You don't want to update ownership of tables in system schemas.



AFAICS, any changes they make are localized to their database not the whole database system. In other words, they can change add drop types, procs, tables as if they were a superuser but only in their database. A normal account (the db owner in this case) still cannot select against pg_shadow or add users (without createdb privilege).

update pg_conversion set conowner = {userid}
update pg_namespace set nspowner = {userid}



As for SCHEMAs, I would not do that for system schemas (pg_%, information_schema)...



It doesn't seem any different than running as the superuser and changing those. Again, I think it would be restricted to someone frying their own database, but not the whole system.

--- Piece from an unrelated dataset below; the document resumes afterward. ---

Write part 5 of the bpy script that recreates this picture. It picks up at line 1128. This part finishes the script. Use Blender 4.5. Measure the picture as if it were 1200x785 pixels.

update pg_opclass set opcowner = {userid}
update pg_operator set oprowner = {userid}
update pg_proc set proowner = {userid}



I'm not sure system functions owner should be change. Also, call handlers
for languages should not change owner.


Without this the db owner cannot drop types that may have been copied from the template.



update pg_type set typowner = {userid}

Are there any security problems that this would cause? Perhaps these
should be done by the system automatically.



I think that something along the line you describe should be done by the system. However database creation does not actually connect to the new database, the template base directory is simply copied with a "cp -r".

It is unclear to me at the time when these updates should be performed.
After the createdb? Deferred to the first connection to the database?



It seems the logical place is for the createdb routine to connect to the new database and make the ownership changes.